3. Uso simples e intuitivo: “De fácil entendimento para que uma pessoa
possa compreender, independente de sua experiência, conhecimento,
habilidades de linguagem, ou nível de concentração.” Como exemplo,
“sanitário feminino e para pessoas com deficiência” (Carletto et al., 2008,
p. 14). Diante disso, é preciso eliminar a complexidade, manter a
consistência e a eficácia das informações em todo o processo de utilização,
até mesmo na finalização da tarefa, e oferecer as informações de forma
hierárquica quanto à sua importância.
4. Informação perceptível: “Quando a informação necessária é transmitida
de forma a atender às necessidades do receptador, seja ela uma pessoa
estrangeira, com dificuldade de visão ou audição.” Como exemplo,
“mapas com informações em alto-relevo para que pessoas com deficiência
visual identifiquem os ambientes em que se encontram, ou ainda maquetes
táteis de obras de arte de grande porte ou obras de arquitetura” (Carletto et
al., 2008, p. 14).

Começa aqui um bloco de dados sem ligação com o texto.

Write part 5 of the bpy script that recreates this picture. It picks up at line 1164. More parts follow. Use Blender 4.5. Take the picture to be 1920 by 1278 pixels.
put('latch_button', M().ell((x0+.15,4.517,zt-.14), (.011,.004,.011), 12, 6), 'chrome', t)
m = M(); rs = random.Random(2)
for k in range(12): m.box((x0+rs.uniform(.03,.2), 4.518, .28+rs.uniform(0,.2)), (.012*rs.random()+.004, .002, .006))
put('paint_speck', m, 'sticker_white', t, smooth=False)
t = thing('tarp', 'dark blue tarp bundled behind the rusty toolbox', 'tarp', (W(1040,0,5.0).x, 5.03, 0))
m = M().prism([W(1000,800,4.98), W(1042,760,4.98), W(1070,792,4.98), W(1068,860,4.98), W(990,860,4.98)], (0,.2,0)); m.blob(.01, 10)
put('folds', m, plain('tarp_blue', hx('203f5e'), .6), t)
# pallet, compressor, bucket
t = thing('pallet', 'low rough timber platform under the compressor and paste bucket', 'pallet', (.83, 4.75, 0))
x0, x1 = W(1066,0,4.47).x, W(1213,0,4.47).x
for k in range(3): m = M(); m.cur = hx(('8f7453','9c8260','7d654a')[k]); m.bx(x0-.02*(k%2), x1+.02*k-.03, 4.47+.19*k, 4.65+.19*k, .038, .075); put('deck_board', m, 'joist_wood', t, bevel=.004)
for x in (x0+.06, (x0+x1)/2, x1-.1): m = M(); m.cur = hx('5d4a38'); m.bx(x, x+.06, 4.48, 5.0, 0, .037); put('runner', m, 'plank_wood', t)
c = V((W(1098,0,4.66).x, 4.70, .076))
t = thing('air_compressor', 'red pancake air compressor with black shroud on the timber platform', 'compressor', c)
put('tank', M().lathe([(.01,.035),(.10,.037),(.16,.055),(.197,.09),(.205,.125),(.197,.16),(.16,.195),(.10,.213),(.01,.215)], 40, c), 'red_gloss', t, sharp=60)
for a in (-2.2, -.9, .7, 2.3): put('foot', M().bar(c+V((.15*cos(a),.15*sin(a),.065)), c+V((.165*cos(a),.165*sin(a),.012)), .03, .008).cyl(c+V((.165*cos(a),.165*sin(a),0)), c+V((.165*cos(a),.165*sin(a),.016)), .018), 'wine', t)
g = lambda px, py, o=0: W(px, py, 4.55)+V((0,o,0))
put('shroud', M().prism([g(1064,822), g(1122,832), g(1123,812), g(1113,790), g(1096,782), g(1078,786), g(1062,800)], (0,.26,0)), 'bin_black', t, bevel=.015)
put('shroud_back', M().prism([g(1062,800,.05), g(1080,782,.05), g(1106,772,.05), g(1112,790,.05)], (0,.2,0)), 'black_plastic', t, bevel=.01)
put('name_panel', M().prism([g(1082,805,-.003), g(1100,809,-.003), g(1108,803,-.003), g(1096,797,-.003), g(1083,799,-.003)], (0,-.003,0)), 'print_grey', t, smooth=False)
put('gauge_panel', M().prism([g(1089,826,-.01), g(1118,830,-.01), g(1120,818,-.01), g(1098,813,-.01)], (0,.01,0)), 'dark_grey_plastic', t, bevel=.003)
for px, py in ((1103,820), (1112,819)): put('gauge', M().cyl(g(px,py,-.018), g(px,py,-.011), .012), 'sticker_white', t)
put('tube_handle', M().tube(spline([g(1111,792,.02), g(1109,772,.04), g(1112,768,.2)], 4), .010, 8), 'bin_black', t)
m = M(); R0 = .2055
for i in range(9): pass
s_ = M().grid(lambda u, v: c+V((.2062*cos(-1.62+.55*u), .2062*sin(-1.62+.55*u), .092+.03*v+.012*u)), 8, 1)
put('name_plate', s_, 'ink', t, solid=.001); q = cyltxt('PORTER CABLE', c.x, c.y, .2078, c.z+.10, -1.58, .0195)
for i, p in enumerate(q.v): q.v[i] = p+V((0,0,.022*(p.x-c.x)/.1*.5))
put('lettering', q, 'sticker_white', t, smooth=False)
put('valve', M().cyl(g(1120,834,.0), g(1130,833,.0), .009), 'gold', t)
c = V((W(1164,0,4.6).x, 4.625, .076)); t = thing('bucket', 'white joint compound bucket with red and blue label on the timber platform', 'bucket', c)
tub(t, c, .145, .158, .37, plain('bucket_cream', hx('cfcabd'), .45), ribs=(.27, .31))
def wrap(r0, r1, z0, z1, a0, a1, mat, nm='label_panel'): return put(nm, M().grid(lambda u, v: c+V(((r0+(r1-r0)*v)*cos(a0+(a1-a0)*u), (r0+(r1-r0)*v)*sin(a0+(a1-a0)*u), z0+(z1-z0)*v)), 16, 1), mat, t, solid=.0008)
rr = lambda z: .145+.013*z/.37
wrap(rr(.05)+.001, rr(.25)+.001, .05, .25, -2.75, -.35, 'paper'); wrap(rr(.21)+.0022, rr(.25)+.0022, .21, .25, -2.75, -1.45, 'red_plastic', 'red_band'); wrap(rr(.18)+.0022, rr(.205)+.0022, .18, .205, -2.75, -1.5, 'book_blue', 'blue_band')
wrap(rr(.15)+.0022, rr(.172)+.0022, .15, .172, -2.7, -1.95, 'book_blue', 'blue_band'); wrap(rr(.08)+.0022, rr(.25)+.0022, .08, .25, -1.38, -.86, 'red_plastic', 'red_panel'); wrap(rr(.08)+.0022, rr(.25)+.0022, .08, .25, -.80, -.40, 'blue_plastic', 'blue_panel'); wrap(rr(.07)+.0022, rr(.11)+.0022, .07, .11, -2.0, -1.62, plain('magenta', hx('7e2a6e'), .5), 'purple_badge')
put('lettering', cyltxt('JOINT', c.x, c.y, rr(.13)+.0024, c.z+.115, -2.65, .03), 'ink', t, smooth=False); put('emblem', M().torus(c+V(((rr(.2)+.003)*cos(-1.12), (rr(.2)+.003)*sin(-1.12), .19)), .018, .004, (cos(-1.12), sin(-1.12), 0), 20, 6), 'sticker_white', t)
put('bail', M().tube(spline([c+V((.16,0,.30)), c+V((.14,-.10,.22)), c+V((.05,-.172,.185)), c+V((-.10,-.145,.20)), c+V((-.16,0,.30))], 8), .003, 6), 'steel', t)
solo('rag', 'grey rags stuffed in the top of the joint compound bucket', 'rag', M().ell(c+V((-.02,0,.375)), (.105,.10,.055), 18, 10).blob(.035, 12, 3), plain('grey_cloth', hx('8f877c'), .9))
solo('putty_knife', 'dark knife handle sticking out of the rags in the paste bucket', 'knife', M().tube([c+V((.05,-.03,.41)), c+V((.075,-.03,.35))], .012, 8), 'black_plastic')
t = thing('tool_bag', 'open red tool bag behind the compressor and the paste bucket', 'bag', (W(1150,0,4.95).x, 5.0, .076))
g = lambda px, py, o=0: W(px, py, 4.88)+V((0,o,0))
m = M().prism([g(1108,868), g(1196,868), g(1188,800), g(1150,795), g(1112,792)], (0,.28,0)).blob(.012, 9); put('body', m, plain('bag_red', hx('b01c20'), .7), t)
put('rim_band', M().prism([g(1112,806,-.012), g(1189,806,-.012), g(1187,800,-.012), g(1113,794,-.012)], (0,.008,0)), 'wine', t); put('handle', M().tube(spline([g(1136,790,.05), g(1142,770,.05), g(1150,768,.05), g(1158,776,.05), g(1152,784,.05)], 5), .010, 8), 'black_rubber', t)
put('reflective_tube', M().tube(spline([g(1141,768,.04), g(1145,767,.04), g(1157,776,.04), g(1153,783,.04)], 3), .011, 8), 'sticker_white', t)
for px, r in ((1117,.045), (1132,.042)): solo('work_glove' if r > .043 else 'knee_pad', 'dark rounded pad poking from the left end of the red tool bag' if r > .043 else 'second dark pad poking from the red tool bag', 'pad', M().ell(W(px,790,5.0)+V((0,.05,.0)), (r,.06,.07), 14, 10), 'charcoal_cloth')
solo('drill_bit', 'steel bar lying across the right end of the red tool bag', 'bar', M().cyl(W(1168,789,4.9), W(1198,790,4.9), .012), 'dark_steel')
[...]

É necessário utilizar uma ampla forma de comunicação,
fornecendo símbolos e letras em relevo, braile e sinalização auditiva,
contanto que as informações essenciais e acessórias sejam diferenciadas
entre si, além de maximizar a legibilidade das informações essenciais,
promovendo fácil assimilação e fornecendo compatibilidade com diversas
técnicas e dispositivos utilizados por pessoas com limitações sensoriais.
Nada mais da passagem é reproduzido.